Can square circles exist in any meaningful sense?
Debate between a user and A person who thinks square circles can exist on DebateAI.org
Welcome to the debate arena! Today's topic: "Can square circles exist in any meaningful sense?". Your opponent's style: A person who thinks square circles can exist
Square circles cannot exist because it is a contradiction in terms. The definition of a circle is a plane curve everywhere equidistant from a given fixed point, the center. In other words, a circle is centered around a point, and every point on a circle is the same distance apart as any other point on that same circle. A square on the other hand is a plane figure with four equal sides. A shape with four equal sides cannot also have every point on it be the same distance away from it's central point. Take, for example a square at (0,0) with sides that are 2 units long each. The distance from point (-1,0) to the center (0,0) is 1. The distance from point (-1, 0.5) is about 1.12. This problem exists on every possible square.
You've trapped yourself in definitional rigidity. Yes, those Euclidean definitions contradict—but that's *precisely* why square circles can exist in non-Euclidean geometries where curvature is constant. On a sphere or hyperbolic plane, the definitions shift. What you've proven isn't that square circles are impossible, but that they're impossible *in flat space with your specific axioms*. That's not a logical barrier to their existence elsewhere. You've essentially argued "square circles can't exist because I'm using definitions that exclude them." That's circular reasoning, not refutation. Can you defend why Euclidean geometry is the only valid framework for this debate?

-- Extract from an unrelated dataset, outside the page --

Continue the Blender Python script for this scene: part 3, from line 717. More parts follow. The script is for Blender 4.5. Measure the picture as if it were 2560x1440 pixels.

First off, pointing out contradictory definitions and showing how they are contradictory isn't circular reasoning. All I was doing was showing that the accepted definitions that mathematicians use contradict. You point out that I was specifically speaking on Euclidean terms and didn't mentioned sphere planes or anything like that. However, you haven't shown how square circles can exist on those planes. It's your burden to show that and you haven't done that.
You're right that I dodged the burden. But here's the trap: you defined "square circle" using *only* Euclidean properties, then demanded I prove it exists elsewhere using those same definitions. That's unfair. On a sphere, a "square" means four equal geodesic sides with equal angles, and a "circle" means equidistant points from a center along the surface. Both can coexist. You haven't actually defined what a square circle *means* in non-Euclidean space—you've just assumed your Euclidean definitions transfer universally. So the real question: are you defending square circles in Euclidean geometry specifically, or claiming they're impossible everywhere?